Similarly, this child was passively obeying God's justice, which states that the sinner must pay in flesh for the sins committed in flesh. As Scripture clearly states, there is no forgiveness without the shedding of blood.

Here, then, at His circumcision, the first blood of the First Born of all Creation, the Second Adam, the Divinely Appointed Substitute for us all, was being spilled under the judgment of God in the place of you and me!

We could say that with Jesus' circumcision, the die was cast. In industry, a "die" is any tool or apparatus that is specifically made to cut or shape other materials in a certain way. The way the die is cast or made will determine how the final product turns out. With the first drops of blood shed at His circumcision, the die was cast for the whole life, ministry, and death of the Son of Mary. His destiny was set in motion. There was no turning back after his circumcision. The course of his life was set.

The bloodshed on the 8th day of His earthly life foreshadowed the ultimate sacrifice He would later render as a 33-year-old on the cross outside Jerusalem. Unlike every other child that comes into this world to live, this Child of Mary and Son of God came into our world to die—to give His life as a ransom for all sinners.

Then, too, it was also customary to name the child at his circumcision. The naming of Mary and Joseph's child confirmed his destiny. For the 7 days following his birth, this child, of whom the angels sang, "Glory to God in the highest," and the shepherds went with haste to Bethlehem to see, was known only as the Child of Mary—a child born to a lowly virgin in a cattle stall. This child was formally and officially named "Jesus" on the eighth day with the shedding of His first blood.

This Old Covenant tradition of naming the newborn at circumcision is somewhat preserved in the liturgy of our New Covenant counterpart to circumcision, Holy Baptism, which also takes away sin and incorporates the baptized into the Kingdom of God. The Lutheran Agenda still requires the pastor administering Baptism to ask, "How is this child to be named?" following ancient orders of Baptism. This practice no doubt influenced some Christian groups to refer to baptism as a christening.

But the naming of this holy child as Jesus was not simply a whim of Mary and Joseph. They did not find the name Jesus after pouring through books of children's names that they had checked out of the public library, nor by Googling a name search. Giving him the name Jesus was not even their choice. The name Jesus was God-ordained.

This child required a special name because he was the subject of centuries of prophecy that God would send a Savior.
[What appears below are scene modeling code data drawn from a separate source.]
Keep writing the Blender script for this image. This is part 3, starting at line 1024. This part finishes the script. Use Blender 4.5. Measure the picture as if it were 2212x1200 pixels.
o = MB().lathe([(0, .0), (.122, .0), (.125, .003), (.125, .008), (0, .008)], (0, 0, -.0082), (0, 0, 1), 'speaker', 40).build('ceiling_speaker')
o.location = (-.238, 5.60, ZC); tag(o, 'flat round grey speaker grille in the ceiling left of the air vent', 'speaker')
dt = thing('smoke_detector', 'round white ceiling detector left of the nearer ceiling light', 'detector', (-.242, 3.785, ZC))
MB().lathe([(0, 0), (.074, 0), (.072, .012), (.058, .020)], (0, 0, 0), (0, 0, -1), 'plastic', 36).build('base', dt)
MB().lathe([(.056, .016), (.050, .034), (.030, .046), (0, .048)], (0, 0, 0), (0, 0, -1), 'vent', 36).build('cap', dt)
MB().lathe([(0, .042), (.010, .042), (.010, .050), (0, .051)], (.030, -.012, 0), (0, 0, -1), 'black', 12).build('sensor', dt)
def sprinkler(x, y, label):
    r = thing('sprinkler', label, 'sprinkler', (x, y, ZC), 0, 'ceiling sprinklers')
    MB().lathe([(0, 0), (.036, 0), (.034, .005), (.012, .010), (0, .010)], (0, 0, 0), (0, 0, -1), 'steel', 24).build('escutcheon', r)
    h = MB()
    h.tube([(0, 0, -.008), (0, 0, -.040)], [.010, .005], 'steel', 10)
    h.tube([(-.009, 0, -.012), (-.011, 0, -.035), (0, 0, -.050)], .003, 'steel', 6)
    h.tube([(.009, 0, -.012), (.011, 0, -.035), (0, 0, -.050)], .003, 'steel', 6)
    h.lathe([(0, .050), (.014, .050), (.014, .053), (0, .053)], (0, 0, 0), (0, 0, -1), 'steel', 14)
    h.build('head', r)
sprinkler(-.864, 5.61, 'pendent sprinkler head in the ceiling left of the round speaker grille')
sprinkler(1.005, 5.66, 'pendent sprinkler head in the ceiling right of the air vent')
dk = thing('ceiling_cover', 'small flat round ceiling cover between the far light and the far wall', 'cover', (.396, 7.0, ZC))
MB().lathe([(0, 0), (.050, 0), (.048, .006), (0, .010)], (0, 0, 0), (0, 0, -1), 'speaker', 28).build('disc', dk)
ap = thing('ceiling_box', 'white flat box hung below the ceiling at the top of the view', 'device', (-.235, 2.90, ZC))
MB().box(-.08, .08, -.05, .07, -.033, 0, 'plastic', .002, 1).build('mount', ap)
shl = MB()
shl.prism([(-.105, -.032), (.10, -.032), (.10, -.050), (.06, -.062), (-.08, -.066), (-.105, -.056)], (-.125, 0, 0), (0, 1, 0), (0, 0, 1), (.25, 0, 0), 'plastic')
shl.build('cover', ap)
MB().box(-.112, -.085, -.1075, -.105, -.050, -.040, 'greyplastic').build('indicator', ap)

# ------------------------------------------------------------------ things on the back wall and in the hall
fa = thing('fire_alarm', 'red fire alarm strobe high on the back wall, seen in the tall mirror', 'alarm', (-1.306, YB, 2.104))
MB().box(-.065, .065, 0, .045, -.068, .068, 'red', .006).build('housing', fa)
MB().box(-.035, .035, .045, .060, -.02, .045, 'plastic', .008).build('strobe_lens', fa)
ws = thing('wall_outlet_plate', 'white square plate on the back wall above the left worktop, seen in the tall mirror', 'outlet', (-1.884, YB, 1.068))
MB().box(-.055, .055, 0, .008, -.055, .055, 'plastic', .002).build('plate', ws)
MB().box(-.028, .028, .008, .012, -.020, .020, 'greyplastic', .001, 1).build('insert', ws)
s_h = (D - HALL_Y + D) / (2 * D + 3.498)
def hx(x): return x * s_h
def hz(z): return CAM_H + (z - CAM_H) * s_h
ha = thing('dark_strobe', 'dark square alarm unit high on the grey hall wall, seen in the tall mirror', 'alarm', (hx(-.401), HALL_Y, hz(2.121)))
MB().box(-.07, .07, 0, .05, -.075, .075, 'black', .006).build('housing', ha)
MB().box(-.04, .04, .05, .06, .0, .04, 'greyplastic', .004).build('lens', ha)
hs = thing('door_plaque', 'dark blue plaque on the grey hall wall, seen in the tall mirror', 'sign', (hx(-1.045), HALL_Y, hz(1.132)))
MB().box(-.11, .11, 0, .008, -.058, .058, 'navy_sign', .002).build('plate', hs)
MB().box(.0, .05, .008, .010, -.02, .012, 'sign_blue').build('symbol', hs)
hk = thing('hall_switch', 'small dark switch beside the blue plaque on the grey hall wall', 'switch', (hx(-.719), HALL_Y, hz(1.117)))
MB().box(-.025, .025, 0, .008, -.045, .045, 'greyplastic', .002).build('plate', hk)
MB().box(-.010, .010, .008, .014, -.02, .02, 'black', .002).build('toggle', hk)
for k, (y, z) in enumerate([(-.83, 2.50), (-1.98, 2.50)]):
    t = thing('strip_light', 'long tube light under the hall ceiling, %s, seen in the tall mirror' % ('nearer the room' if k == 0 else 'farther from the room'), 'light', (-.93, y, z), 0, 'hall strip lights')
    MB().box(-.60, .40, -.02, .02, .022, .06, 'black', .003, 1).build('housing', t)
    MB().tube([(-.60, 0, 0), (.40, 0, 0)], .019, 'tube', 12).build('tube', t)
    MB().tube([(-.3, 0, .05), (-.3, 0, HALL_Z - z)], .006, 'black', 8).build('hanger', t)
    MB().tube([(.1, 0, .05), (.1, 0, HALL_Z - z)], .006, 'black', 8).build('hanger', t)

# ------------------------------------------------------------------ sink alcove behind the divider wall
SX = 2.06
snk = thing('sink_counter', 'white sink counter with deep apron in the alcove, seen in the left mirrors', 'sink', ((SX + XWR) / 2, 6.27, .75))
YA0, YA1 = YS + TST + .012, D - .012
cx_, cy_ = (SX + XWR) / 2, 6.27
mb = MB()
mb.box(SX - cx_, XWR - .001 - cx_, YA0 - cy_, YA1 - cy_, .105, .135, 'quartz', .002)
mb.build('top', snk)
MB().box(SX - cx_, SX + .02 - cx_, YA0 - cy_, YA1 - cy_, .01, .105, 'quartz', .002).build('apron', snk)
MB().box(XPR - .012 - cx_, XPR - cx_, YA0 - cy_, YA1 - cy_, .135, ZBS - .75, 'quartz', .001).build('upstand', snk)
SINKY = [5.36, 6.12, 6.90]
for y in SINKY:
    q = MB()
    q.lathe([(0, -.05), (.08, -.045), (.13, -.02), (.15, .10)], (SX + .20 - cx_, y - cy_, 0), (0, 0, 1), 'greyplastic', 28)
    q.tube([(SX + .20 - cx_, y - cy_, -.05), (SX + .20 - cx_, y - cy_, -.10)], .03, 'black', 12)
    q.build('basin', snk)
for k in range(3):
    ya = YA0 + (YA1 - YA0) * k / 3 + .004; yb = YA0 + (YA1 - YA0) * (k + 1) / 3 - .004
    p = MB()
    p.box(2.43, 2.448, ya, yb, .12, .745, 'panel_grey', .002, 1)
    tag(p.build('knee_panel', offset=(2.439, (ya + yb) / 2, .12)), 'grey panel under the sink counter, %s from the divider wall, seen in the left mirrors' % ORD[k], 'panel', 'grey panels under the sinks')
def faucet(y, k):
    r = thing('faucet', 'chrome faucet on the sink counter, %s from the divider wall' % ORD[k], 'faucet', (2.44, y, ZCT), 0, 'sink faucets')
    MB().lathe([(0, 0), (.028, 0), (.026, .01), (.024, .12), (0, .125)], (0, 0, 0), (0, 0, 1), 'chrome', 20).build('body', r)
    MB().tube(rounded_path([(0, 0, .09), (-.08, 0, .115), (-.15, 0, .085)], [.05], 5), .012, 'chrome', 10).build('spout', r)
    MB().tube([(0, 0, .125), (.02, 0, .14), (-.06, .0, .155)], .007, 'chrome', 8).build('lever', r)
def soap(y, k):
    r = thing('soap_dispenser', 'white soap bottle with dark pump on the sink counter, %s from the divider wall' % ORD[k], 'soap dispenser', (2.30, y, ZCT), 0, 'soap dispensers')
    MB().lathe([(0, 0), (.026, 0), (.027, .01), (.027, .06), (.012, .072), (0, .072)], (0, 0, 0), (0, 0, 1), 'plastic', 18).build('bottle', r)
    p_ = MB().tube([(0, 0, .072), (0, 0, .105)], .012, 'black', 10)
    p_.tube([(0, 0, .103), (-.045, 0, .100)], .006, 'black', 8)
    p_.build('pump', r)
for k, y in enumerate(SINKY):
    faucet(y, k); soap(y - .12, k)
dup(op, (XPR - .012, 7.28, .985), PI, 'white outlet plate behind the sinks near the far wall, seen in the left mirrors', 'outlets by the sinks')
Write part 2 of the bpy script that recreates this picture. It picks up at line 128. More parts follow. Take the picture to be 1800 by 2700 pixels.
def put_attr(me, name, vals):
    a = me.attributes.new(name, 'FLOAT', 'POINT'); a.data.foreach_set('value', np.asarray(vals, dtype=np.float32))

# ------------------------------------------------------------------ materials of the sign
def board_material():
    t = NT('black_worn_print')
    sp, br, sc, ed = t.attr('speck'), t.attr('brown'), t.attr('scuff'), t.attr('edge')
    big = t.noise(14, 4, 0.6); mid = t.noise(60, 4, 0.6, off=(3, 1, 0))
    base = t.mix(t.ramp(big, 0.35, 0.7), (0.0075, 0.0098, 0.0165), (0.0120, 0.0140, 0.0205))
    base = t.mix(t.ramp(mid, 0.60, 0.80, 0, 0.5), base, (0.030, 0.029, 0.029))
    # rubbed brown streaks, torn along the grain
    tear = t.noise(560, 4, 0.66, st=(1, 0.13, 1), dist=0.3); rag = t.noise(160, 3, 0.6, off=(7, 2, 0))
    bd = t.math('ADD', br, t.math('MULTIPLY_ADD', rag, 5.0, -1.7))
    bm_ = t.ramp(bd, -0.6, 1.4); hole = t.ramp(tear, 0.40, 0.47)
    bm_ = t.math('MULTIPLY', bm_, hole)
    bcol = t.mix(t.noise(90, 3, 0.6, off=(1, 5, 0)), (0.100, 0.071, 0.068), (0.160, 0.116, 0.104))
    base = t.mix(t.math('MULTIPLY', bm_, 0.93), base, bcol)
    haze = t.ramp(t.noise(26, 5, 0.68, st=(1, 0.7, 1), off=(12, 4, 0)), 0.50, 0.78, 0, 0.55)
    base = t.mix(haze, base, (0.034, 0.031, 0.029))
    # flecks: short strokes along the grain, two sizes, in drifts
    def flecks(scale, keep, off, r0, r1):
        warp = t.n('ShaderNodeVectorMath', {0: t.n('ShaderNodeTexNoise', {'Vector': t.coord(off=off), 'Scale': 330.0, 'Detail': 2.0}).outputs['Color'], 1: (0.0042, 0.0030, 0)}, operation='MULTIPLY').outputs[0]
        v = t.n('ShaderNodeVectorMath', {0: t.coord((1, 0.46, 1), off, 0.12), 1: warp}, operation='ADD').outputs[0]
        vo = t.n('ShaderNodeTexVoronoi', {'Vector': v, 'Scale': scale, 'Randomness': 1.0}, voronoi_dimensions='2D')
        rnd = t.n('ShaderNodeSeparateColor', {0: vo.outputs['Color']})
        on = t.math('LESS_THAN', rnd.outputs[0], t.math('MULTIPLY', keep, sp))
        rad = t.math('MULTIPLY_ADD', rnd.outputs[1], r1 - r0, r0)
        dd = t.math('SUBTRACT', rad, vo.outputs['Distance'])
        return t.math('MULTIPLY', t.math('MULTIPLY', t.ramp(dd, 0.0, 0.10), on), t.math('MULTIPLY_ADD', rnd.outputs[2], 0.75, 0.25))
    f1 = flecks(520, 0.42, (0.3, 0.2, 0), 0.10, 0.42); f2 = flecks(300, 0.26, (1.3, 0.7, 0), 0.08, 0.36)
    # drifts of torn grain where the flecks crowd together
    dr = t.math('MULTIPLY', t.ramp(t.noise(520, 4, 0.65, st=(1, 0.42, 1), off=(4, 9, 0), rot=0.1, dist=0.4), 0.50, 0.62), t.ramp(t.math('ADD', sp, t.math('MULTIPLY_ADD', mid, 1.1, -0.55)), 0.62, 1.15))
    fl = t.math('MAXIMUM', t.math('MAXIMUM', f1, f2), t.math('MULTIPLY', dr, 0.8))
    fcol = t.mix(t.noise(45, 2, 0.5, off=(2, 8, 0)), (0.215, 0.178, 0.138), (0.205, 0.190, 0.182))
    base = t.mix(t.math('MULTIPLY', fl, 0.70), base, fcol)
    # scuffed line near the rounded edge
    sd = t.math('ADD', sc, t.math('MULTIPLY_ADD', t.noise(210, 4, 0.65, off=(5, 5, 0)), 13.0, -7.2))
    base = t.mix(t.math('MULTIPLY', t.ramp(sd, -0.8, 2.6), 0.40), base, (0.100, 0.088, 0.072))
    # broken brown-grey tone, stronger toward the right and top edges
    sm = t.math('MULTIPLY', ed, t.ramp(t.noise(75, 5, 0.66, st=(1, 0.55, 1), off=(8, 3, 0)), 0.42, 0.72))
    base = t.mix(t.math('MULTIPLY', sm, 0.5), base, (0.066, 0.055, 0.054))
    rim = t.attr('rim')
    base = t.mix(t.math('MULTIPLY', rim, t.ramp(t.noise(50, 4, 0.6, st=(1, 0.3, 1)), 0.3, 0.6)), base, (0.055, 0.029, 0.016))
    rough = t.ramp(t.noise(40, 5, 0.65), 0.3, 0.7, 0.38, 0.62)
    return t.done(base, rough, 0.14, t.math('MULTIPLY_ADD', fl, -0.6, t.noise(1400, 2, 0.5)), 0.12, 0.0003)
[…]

Isaiah, for example, proclaimed, "For a child will be born to us; a son will be given to us; and the government will rest on His shoulders; and His name will be called Wonderful Counselor, Mighty God, Eternal Father, Prince of Peace." The angel Gabriel appeared to Mary before the child was conceived and later to Joseph before the child was born to tell them to name the child Jesus.

There is no more appropriate name for the Child of Mary than Jesus. "Jesus" is Greek for the Hebrew name Yeshua (Joshua), which translates as "The LORD saves." This child is the Lord God in the form of a human being, sent to save His people from their sins. The naming of the Holy Child Jesus sealed and announced both the Child's identity and destiny. Everything about him was defined by his name: his person, his life, his work, his death, and his glory.

How sad that we often use the name Jesus so casually, if not profanely? As the apostle Paul proclaims in his letter to the Philippians, this name "is above every name, that at the name of Jesus every knee should bow, in heaven and on earth and under the earth, and every tongue confess that Jesus is Lord, to the glory of God the Father."

The apostle Peter concurs with the majesty of this name, "Jesus." He proclaimed, "There is no other name given among men by which we must be saved" (Acts 4:12). To pronounce or speak the name of Jesus is to proclaim salvation for sinners. To sing the name of Jesus is to praise God for our salvation. To trust in the name of Jesus is to live in the hope of eternal salvation.

You can already see, then, can't you, that with the circumcision of Jesus, not only was the die cast for the destiny of the Child Jesus, but the die was likewise cast for our destiny and that of every other believer in Jesus?

All this is prophetically shown to us in the prescribed timing for circumcisions, that is, on the eighth day. For God's people, the concept of the eighth day has always been freighted with rich imagery of eternal hope. God created the heavens and the earth in 6 days and designated the 7th day as a "Sabbath," which is a "Day of Rest." However, the day after the Sabbath, the 8th day, became the day of the Great Feasts to the Lord, a day of sacred assembly (Neh. 8:18). Under the Old Covenant, circumcision on the 8th day suggested not only incorporation into God's people, Israel, but also included in all the end-time hopes of life in the age to come.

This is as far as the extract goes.